The IRMCT has taken significant action on cases that move us closer to these collective objectives. First, as President Biden stated, the decision affirming Ratko Mladic’s conviction shows that those who commit horrific crimes will be held accountable, and it reinforces our shared resolve to prevent future atrocities from occurring anywhere in the world. We are grateful for the years of work by the

International Residual Mechanism for Criminal Tribunals in carrying out justice in this case.

Second, we commend the thorough work of the court in Stanisic and Simatovic case. The first conviction of high-ranking officials from the 1990s wartime government in Serbia for crimes committed in a neighboring country is a notable accomplishment.

Third, the four convictions for witness interference in the Nzabonimpa et al. contempt case send an important signal to others who may be contemplating similar actions that much intimidation will not be tolerated.

We welcome the Mechanism’s embrace of the recommendations from the 2020 OIOS progress and process regarding additional streamlining of resources and internal coordination. We continue to offer a reward of up to $5 million for information that leads to the arrest, transfer, or conviction of the remaining Rwandan fugitives.

Taken together, these judicial actions move us closer to securing justice for the victims of these horrific crimes, for their families and communities, and for their countries.

Additional steps can – and should – be taken today in the name of justice and prevention of future atrocities. This includes the swift apprehension of the remaining six Rwandan fugitives. We call on Member States who may be harboring them to cooperate with the investigation.

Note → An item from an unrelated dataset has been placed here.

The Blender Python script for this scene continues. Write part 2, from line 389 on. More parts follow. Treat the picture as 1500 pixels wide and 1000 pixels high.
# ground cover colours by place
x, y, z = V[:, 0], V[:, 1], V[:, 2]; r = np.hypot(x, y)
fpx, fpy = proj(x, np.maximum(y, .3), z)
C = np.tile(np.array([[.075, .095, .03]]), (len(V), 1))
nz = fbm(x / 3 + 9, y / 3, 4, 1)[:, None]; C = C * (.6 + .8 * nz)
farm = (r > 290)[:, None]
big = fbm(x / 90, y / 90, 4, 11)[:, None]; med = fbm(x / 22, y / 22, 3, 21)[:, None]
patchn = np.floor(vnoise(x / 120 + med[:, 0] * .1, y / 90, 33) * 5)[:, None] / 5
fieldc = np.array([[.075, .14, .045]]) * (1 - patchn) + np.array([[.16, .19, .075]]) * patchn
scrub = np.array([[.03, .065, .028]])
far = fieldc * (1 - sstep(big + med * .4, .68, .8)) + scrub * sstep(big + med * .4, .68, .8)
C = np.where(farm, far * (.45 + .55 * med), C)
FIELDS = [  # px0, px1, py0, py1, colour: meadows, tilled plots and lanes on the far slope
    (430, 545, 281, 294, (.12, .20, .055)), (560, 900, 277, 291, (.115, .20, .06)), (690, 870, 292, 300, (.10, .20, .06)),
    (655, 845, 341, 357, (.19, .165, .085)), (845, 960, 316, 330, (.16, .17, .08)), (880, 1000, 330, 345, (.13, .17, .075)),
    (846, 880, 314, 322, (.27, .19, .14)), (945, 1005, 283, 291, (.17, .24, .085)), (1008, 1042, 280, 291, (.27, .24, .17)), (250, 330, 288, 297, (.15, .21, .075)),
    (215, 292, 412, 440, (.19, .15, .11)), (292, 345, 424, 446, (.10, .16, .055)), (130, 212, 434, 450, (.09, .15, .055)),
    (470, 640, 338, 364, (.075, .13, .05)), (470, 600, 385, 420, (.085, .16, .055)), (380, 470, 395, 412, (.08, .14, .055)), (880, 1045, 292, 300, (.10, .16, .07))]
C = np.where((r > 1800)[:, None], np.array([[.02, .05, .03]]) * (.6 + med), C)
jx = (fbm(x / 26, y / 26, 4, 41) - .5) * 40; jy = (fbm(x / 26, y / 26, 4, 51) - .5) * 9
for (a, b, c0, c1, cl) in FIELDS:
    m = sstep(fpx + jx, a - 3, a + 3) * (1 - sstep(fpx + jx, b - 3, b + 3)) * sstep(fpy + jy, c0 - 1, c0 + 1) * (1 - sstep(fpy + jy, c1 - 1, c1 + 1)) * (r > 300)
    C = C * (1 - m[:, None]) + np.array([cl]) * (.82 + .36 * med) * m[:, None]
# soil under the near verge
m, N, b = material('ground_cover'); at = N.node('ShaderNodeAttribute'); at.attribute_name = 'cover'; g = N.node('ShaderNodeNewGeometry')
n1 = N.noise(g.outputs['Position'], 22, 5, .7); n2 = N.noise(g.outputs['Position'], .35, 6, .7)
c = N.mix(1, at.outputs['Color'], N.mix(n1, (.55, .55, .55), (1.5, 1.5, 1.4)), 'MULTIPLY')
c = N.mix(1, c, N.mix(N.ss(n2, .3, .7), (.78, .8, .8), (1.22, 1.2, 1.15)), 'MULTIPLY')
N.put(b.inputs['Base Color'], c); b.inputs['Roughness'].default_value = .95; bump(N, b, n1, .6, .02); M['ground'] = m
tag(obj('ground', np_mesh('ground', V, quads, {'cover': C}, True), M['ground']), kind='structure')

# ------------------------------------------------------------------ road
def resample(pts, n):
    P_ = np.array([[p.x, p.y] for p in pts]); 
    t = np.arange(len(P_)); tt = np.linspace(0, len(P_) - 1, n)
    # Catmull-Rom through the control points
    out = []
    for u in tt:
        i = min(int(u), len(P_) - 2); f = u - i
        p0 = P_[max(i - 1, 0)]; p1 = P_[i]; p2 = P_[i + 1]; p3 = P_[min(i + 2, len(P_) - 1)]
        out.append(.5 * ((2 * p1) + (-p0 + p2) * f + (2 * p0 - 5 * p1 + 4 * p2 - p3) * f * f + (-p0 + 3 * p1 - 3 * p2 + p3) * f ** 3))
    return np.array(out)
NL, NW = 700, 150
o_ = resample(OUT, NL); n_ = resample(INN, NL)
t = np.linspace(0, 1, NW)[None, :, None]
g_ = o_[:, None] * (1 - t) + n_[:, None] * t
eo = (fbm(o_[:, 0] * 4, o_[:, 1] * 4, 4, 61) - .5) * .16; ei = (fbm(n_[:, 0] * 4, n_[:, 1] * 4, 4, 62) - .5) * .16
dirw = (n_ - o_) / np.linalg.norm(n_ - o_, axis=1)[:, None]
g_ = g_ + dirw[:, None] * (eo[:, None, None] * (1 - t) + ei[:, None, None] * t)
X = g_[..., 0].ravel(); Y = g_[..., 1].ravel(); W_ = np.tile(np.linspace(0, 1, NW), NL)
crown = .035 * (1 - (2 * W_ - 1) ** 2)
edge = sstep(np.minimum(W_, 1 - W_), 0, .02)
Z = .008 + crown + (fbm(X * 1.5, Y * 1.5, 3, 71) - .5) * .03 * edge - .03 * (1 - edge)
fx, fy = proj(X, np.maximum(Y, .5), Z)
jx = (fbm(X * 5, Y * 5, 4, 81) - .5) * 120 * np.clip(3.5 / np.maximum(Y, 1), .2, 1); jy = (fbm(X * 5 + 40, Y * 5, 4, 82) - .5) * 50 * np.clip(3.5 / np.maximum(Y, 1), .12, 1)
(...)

The United States also has serious concerns with Serbia’s non-cooperation on the arrest warrants for Jojic and Radeta, who have been charged with witness interference. We reiterate that contempt cases are a critical aspect of the Mechanism’s work and play an important role in ensuring the rule of law. Serbia has a legal obligation to cooperate with the Mechanism and shall we call on it to execute the arrest warrants without further delay.

As long as some continue to engage in the dangerous fiction of genocide denial, we risk recurrences of these horrific crimes. We must confront false narratives and uncover the truth, however painful, about how the normalization of hatred and persecution of certain groups led to tragic consequences in Rwanda and the former

Yugoslavia. We welcome the IRMCT’s ongoing engagement with the affected countries and we encourage these national jurisdictions to vigorously pursue accountability for atrocity crimes.

We also thank the IRMCT for its significant work responding to national authorities’ requests for assistance. In this way, the IRMCT has continued to play a critical role in facilitating the rule of law globally.

We thank the IRMCT, their judges and staff for their tireless engagement over the past year to ensure an efficient, thorough, and sound legal process in each of these cases. There is undoubtedly more work to be done, but each of these steps moves us closer to honoring the victims’ memories and saying “Never Again.” Thank you.